Willow, sad and lonely without Tara, figures out a way to turn the metamorphosed Amy from a rat back into human. Feeling newly liberated, they decide to go out and have some fun. At The Bronze, a couple of guys try to intimidate them. They perform a spell on the boys to make fun of them, but soon they begin to perform more and more complex spells, filling the Bronze with strangely dressed people, sheep, mutations and so on. Willow is beginning to have a taste of her real power and she likes it.

Warren, Jonathan and Andrew steal a large diamond from a museum, in a comical scene resembling a famous sequence from the Mission: Impossible films, leaving its sole guard frozen by their freeze-ray.

Spike discovers that the chip in his head gives him no pain when he punches Buffy. After verifying, with Warren's help, that the chip appears undamaged and still causes him agony when he harms humans, Spike tells Buffy that she "came back wrong" and that she "has a little demon" in her. In furious disbelief, Buffy assaults Spike and they battle until Buffy unleashes her desire and kisses him, initiating such passionate sex that the abandoned house in which they were fighting collapses around them.

Production details

Steve Tartalia, James Marsters' stunt double, says he knocked himself out during the last scene, in which Buffy and Spike fall through the ceiling. "On that fall," he says, "our legs got tangled in the breakaway ceiling, and it caused us to tilt at an angle so that my head would be the first thing to hit the ground. And it did, and it knocked me out. Basically, I came to with some flashlights and smelling salts." Stunt coordinator John Medlen also hurt himself during this episode, while demonstrating how Spike should swing from the chandelier. The chandelier broke, he fell 7 feet, and the chandelier landed on his face, breaking his nose.

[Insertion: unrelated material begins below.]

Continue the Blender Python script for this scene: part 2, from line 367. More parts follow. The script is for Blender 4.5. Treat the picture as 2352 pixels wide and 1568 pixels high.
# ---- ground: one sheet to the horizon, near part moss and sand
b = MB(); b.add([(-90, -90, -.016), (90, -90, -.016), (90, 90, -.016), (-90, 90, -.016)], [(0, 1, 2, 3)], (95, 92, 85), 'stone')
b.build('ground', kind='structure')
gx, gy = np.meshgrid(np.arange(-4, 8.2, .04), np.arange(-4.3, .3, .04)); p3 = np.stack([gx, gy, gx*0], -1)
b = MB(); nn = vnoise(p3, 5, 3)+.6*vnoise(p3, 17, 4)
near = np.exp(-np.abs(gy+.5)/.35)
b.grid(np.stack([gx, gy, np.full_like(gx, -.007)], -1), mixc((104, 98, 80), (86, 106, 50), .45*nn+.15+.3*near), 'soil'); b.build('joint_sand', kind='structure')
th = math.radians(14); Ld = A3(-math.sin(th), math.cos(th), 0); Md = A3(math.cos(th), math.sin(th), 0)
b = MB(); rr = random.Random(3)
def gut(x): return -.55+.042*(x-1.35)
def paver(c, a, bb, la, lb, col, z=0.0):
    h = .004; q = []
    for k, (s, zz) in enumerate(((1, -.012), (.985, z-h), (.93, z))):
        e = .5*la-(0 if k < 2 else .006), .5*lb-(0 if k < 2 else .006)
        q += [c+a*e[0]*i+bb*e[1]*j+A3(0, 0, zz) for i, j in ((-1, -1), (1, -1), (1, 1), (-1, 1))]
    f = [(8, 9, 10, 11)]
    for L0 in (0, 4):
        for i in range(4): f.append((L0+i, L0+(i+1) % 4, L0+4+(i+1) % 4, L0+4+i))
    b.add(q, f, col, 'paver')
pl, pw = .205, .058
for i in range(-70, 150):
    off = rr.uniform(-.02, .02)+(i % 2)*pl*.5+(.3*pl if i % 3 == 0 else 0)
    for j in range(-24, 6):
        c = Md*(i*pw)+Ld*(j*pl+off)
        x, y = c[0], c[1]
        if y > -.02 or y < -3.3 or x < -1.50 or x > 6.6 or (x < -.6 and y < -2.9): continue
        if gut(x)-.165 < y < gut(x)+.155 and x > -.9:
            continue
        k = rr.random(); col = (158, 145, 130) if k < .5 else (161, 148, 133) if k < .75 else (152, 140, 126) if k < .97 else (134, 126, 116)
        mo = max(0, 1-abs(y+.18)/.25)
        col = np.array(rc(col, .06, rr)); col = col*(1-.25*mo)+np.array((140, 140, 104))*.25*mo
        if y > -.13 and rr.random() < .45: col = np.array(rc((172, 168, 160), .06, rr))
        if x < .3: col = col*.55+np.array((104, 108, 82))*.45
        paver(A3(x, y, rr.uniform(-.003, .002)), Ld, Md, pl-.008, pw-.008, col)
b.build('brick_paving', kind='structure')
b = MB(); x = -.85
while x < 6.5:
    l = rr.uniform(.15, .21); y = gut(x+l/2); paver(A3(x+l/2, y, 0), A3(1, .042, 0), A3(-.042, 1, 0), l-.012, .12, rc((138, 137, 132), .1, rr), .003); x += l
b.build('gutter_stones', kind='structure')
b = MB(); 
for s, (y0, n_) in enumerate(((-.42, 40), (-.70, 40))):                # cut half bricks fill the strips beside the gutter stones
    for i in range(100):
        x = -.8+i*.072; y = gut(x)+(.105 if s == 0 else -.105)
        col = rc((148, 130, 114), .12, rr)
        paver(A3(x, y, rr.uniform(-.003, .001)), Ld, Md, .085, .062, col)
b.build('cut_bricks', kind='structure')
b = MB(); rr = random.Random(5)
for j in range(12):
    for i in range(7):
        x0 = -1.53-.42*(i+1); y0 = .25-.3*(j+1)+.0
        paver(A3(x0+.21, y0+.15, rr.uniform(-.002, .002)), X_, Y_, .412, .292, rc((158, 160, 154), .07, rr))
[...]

A longer, more intense lovemaking scene was originally filmed for the finale of the episode, but was cut out.

Writing

In his DVD commentary, writer Drew Z. Greenberg says that in his original conception of Willow's confrontation with the homophobic men at The Bronze, he intended for Willow to cast a spell on the men so that they couldn't stop kissing each other. Joss Whedon vetoed the idea because he did not want to portray people's sexual orientation as changing in an instant and he did not want to portray same-sex kissing as a punishment.

Euphemisms

Three consecutive episode titles in the sixth season are euphemisms for drunkenness or being under the influence of narcotics in American English: "Smashed", "Wrecked", and "Gone". Willow's descent into her addiction to magic becomes dizzying and frightening.

Continuity

  • Willow's comment to Amy about sewing her name in her clothes before doing any forgetting spells references the previous episode, where ID and clothing labels told most of the gang who they were.
  • Arc significance

  • This episode marks the beginning of Spike and Buffy's sexual relationship, which would very likely never have happened if she did not truly believe Spike when he says she "came back wrong" (if she's somehow wrong, then she can allow herself to do wrong things).
  • Amy is returned to being human after being a rat since the middle of the third season. Amy provides Buffy with a recap of events that she has learned occurred while she was a rat, marveling, "Snyder got eaten by a snake, high school got destroyed... Willow's dating girls..."
  • Spike learns that he can hit Buffy without his chip activating.
  • Foreshadowing: When Amy is watching television downstairs, a commercial talking about a doublemeat medley can be heard. Buffy winds up working at "Doublemeat Palace" three episodes later.
  • After Willow and Tara's breakup, Tara's conversation with Dawn echoes many typical conversations between a divorced parent and their child. Willow and Tara's quasi-parental relationship with Dawn will later be mentioned in Buffy Season Eight when Dawn says that "Willow is like a mom (to her)."
  • Reception

  • In an unscientific poll, readers of the Television Without Pity's recap gave the episode a B-.
  • Kevin Fallon cited the sex scene as one of "TV's 13 Dirtiest Sex Scenes" in a column for The Daily Beast.